▶ **OBJECTIVE**:
Beginning with the first line of the data below, extract each line up to and including the one containing "the carriage floor". Copy them exactly and add nothing.

..........

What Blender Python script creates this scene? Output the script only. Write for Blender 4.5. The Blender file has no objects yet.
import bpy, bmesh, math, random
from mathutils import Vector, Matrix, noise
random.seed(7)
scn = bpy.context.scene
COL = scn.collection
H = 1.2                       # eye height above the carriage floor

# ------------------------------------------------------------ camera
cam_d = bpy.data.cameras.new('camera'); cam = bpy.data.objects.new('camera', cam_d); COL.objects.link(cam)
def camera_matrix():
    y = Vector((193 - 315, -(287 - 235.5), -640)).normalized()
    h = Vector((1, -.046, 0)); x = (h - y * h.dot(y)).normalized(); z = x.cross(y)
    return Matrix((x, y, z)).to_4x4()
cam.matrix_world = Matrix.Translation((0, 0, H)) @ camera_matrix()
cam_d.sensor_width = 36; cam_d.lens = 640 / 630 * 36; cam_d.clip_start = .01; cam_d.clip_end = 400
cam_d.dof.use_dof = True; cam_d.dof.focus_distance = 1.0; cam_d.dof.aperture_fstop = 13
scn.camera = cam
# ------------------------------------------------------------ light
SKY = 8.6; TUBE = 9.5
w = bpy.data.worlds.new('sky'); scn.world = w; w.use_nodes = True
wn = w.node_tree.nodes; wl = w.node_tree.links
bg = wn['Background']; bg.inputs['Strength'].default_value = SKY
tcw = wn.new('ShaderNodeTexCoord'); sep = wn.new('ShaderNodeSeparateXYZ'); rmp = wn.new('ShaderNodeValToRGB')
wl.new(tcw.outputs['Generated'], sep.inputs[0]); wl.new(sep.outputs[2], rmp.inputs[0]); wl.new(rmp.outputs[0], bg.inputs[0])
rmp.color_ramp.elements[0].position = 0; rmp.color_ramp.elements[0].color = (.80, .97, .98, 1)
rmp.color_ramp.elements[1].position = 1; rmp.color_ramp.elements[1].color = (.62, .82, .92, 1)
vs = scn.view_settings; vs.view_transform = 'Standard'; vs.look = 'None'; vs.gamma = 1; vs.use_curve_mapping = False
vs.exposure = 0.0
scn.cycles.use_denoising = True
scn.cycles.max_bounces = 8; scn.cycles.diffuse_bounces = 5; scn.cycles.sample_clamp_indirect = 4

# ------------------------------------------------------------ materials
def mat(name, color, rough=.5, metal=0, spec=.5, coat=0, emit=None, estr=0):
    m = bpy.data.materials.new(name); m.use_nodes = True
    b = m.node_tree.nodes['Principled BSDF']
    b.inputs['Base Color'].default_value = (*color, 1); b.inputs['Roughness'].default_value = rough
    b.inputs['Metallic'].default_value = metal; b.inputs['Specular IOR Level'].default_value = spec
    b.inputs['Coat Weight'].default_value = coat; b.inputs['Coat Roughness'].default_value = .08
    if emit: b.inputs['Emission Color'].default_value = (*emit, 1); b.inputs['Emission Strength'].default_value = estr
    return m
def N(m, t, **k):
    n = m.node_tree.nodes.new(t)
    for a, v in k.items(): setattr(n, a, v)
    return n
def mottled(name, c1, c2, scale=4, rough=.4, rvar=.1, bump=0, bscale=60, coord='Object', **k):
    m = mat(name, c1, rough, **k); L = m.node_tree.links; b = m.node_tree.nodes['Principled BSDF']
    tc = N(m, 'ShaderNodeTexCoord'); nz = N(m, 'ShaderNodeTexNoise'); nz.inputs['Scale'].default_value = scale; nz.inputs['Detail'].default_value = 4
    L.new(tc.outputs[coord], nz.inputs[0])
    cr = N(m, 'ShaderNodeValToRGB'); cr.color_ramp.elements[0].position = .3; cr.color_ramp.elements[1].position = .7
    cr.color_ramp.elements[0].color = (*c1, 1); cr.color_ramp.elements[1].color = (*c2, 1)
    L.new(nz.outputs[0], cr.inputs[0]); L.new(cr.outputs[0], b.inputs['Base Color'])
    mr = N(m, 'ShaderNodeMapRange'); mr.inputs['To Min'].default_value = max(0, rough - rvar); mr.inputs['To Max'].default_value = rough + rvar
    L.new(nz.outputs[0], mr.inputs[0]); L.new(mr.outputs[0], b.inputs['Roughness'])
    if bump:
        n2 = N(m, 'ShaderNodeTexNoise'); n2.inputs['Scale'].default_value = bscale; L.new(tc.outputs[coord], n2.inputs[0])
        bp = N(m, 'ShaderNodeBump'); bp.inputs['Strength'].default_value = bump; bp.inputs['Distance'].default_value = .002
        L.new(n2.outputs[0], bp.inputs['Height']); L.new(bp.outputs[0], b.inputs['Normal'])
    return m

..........

▶ **SOLVED EXERCISE**:
What Blender Python script creates this scene? Output the script only. Write for Blender 4.5. The Blender file has no objects yet.
import bpy, bmesh, math, random
from mathutils import Vector, Matrix, noise
random.seed(7)
scn = bpy.context.scene
COL = scn.collection
H = 1.2                       # eye height above the carriage floor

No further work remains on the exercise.